Y para seguir repitiendo barajitas, la mención a Gómez y Pérez Jiménez en este artículo, más que periodística es anecdótica: en 1922, mi bisabuelo José Rafael Pocaterra salió de Venezuela y vivió exiliado en Estados Unidos y Canadá. Tras el retorno de la democracia, ocupó diversos cargos diplomáticos, en Gran Bretaña, Moscú, Brasil, y fue embajador de Venezuela enWashington. En 1950, luego del asesinato de Román Delgado Chalbaud, Pocaterra volvió a Montreal, donde vivió hasta su muerte en 1955.
Intelectual comprometido con la democracia y arduo crítico de la dictadura gomecista, sus días de encarcelación y tortura están documentados en Memorias de un venezolano de la decadencia (1928). Su obra de ficción es, también, considerada una de las posturas críticas más cuerdas y crudas en la historia de la narrativa nacional.
De generación en degeneración
Un año después de la muerte de Pocaterra en Canadá, su hijo, mi abuelo, el abogado y profesor Jesús Leopoldo Sánchez, salió del puerto de La Guaira rumbo a Madrid, huyendo de la Seguridad Nacional, que lo buscaba para encarcelarlo (o matarlo). por haber dicho en su aula de Derecho Constitucional de la Universidad de Los Andes (ULA), que él no iba a enseñar esa «constitución espuria» instaurada por Pérez Jiménez. Por esto, mi madre nació en Madrid, y la familia regresó a Venezuela poco después del 23 de enero de 1958, cuando volvió la democracia. Reinstalado en el país, mi abuelo continuó su labor docente en Universidad Central de Venezuela (UCV), embajador de Venezuela en Ecuador e Individuo de Número de la Academia Venezolana de Ciencias Políticas y Sociales.

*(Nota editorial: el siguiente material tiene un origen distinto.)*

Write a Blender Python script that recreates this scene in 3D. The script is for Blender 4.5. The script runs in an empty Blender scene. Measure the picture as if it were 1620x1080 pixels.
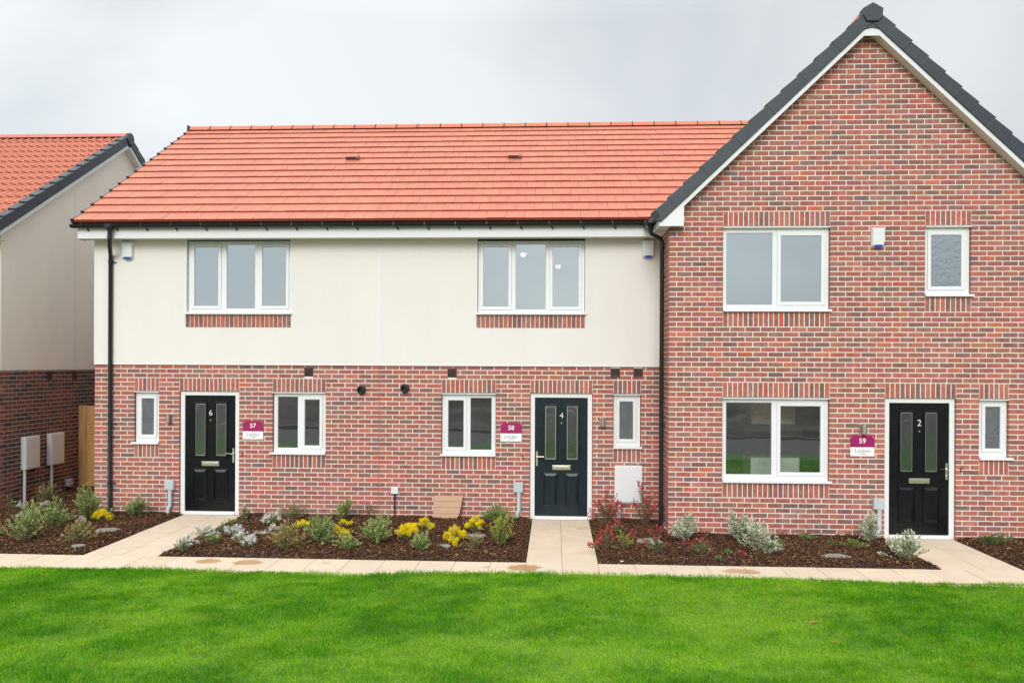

Aunque mi abuelo llegó a conocerme, yo no lo recuerdo a él. Sin embargo, tengo clavada en la memoria las voces de mi abuela y mi mamá, recordando las palabras del entonces anciano Jesús Leopoldo quien, tras el Caracazo en 1989, profetizó que a partir de ese suceso, al país se le venía encima «algo muy, muy feo».
Mi abuelo murió en marzo de 1991 y mi exilio comenzó el mismo mes, 30 años después. El periplo —hasta ahora— me ha llevado a vivir en Buenos Aires, Ciudad de México, Cancún, New Jersey, Washington y New York. Y así como Cortázar escribió que el pasaporte dice que “naciste y que eres”, también es cierto que uno es de donde nace, tanto como de donde empieza a encanecer. Aunque aún soy un hombre joven, suficiente agua ha corrido bajo el puente para concluir que, probablemente, a Venezuela nunca más pueda volver.
El karma de ser venezolano
Las interpretaciones sobre qué hicimos para merecer esto son muchas y ninguna es alentadora. No miento cuando digo que hace tiempo renuncié a la idea de volver a mi país, tanto como digo la verdad cuando me pregunto, con todo el cuerpo, si algún día Caracas me devolverá algo más que los fantasmas de una felicidad robada.
Quizá el karma de ser venezolano no es la perpetua dictadura militar, sino el destino como una permanente repetición de errores, en un bucle maldito que parece nunca acabarse.
Historias como la de mi familia abundan en Venezuela, tanto como casas diezmadas y vacías, cada vez más muertas.
La parte más difícil del exilio, es hablar del exilio en sí, y es periódico de ayer que los años corrompen la memoria. Por eso nunca termino de desempacar mis recuerdos, aunque en las maletas siga sin encontrar una frase esperanzadora para empezar, siquiera, a reparar el daño que nos han hecho.